I managed to get through an entire education at expensive schools without ever being exposed to an actual language, as opposed to literature, lesson.

Really? Didn’t your Prepper cover that topic? How did you get through CE?

timworstall
timworstall
5 years ago
Reply to  Dodgy Geezer

Don’t know whether I ever did CE. Can’t recall anything like it, certainly.

Dodgy Geezer
Dodgy Geezer
5 years ago
Reply to  timworstall

How, then, did you get into your Public School without doing the Common Entrance exam? I believe that special cases – boys from the Empire, etc – might be allowed in under Headmaster’s discretion, but the usual path would involve taking CE. https://en.wikipedia.org/wiki/Common_Entrance_Examination

Jonathan Harston
Jonathan Harston
5 years ago

“Of course, all of this would be much easier if the English education
system actually taught the grammar of the English language, something it
doesn’t in fact do.”

Odd, I was taught English grammar in my bog standard Labour council state primary school in the 1970s.

Phoenix44
Phoenix44
5 years ago

And yet even the densest of children manage to pick up grammar years before they go near a school. And they pick it up from those making the rules of grammar – the people speaking the language.

I understand the same happens even with foreigners and their languages.

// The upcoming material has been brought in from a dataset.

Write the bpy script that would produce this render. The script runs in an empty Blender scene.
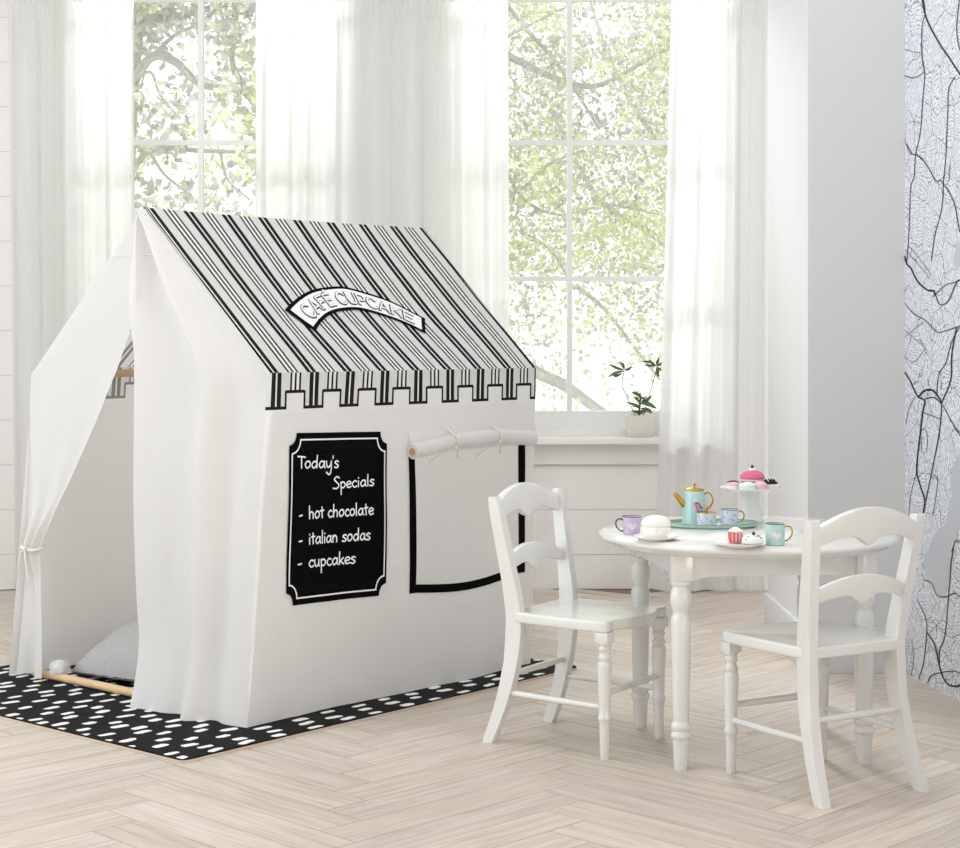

Anything else is made-up b*llocks.

Quentin Vole
Quentin Vole
5 years ago
Reply to  Phoenix44

Really? How many educated people do you know who write ‘of’ for ‘have’ – a mistake impossible for anyone with even a rudimentary understanding of grammar.

Phoenix44
Phoenix44
5 years ago

Also does anybody believe the claim about Brexit it? That parents of children who might otherwise become reasonably proficient in a European language are now saying don’t bother? More likely parents have moved on to Chinese.

Quentin Vole
Quentin Vole
5 years ago

When I took O-levels (1967) there were two options: English Literature (analysing Shakespeare, etc.); and English Language (grammar, parsing sentences, clauses etc.). When did that cease to be a thing?

The most useful foreign language would (of course) be Mandarin, but where would our schools get the necessary 10,000 qualified teachers from?